A coalition of organizations, including Jewish and pro-Israel groups, opposes these bills on the grounds that they treat Israel and the territories as one and the same, infringe on First Amendment rights and hurt, rather than help, efforts to counter the BDS movement.
The very idea of BDS is now seen as so threatening by the Israeli government that its parliament enacted a law in 2017 banning any supporters of the movement from entering the country. Since then, several prominent peace activists have been denied entry while others have been stopped at the border and questioned by the Shin Bet security service about their political views and connections.
The anti-BDS hysteria reached an absurd peak when actress Natalie Portman, earlier this year, decided not to travel to Israel to accept a prize. Infrastructure Minister Yuval Steinitz said Portman’s decision not to attend the ceremony because she did not want to participate alongside Netanyahu “bordered on anti-Semitism.”

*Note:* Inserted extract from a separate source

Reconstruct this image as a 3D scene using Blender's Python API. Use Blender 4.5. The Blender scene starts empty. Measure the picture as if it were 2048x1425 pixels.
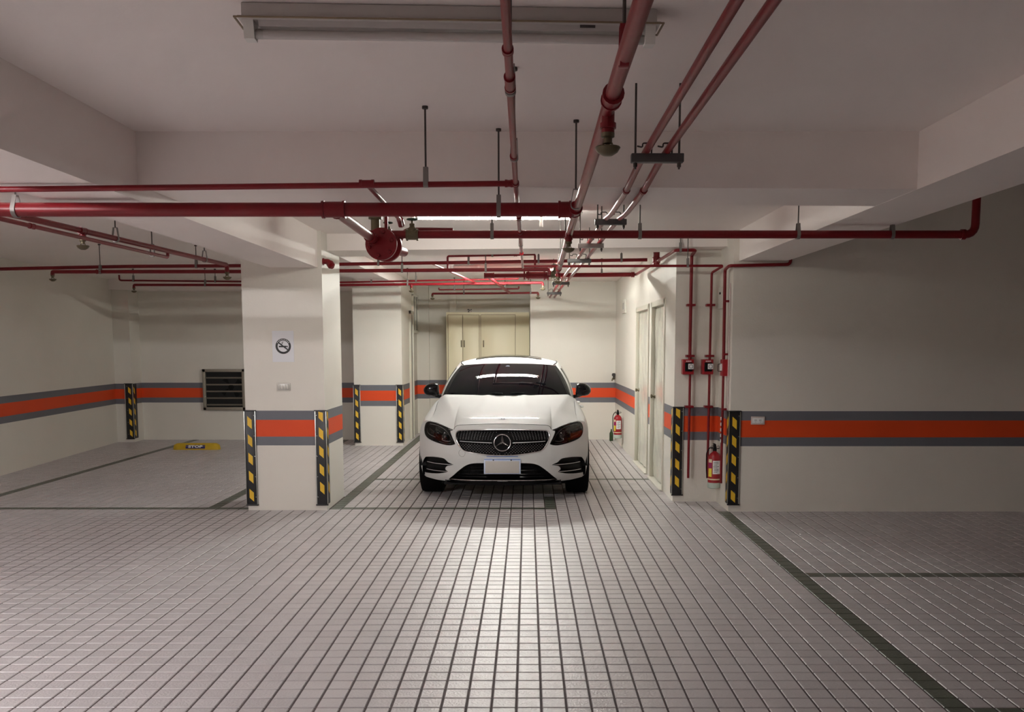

While Erdan and Israeli Prime Minister Benjamin Netanyahu are quick to label any signs of opposition to the settlements as anti-Semitism, they are quick to absolve President Trump and his administration of any responsibility for the growth of anti-Semitism in the United States.
Following the Tree of Life massacre, Netanyahu expressed appreciation for Trump “unequivocally condemning this heinous crime and for pledging to fight those who seek to destroy the Jewish people.” Last year, however, the Prime Minister was notably silent when Trump praised some of the white supremacists and neo-Nazis who marched through the streets of Charlottesville, VA under the banner of the swastika as “fine people.”
American Jews, however, have clear views of the nature of the threat they face and who is to blame. A poll, conducted by GBA Strategies on Election Night earlier this month and commissioned by J Street, showed that in the aftermath of the attack on the Tree of Life synagogue in Pittsburgh, 72 percent of American Jewish voters state that President Trump’s comments and policies were either “very” or “somewhat” responsible for inspiring the attack.
This week, leaders of five American Jewish organizations wrote to Erdan objecting to his language and actions. “To accuse Airbnb of anti-Semitism trivializes and distracts from fighting the rising tide of anti-Semitism, which is driven in the United States by the legitimization of white nationalism,” said the letter, signed by J Street President Jeremy Ben-Ami; Rabbi Jill Jacobs, Executive Director of T’ruah; Jim Klutznick, Board Chair, Americans for Peace Now; Paul Scham, President, Partners for Progressive Israel and Daniel Sokatch, CEO of the New Israel Fund.
By grossly misapplying the very serious charge of anti-Semitism to what is ultimately a minor commercial decision, and by providing cover for those who have stoked the flames of right-wing extremism, senior Israeli officials are dangerously undermining the fight against the very real threat of deadly anti-Semitism in the United States and around the world.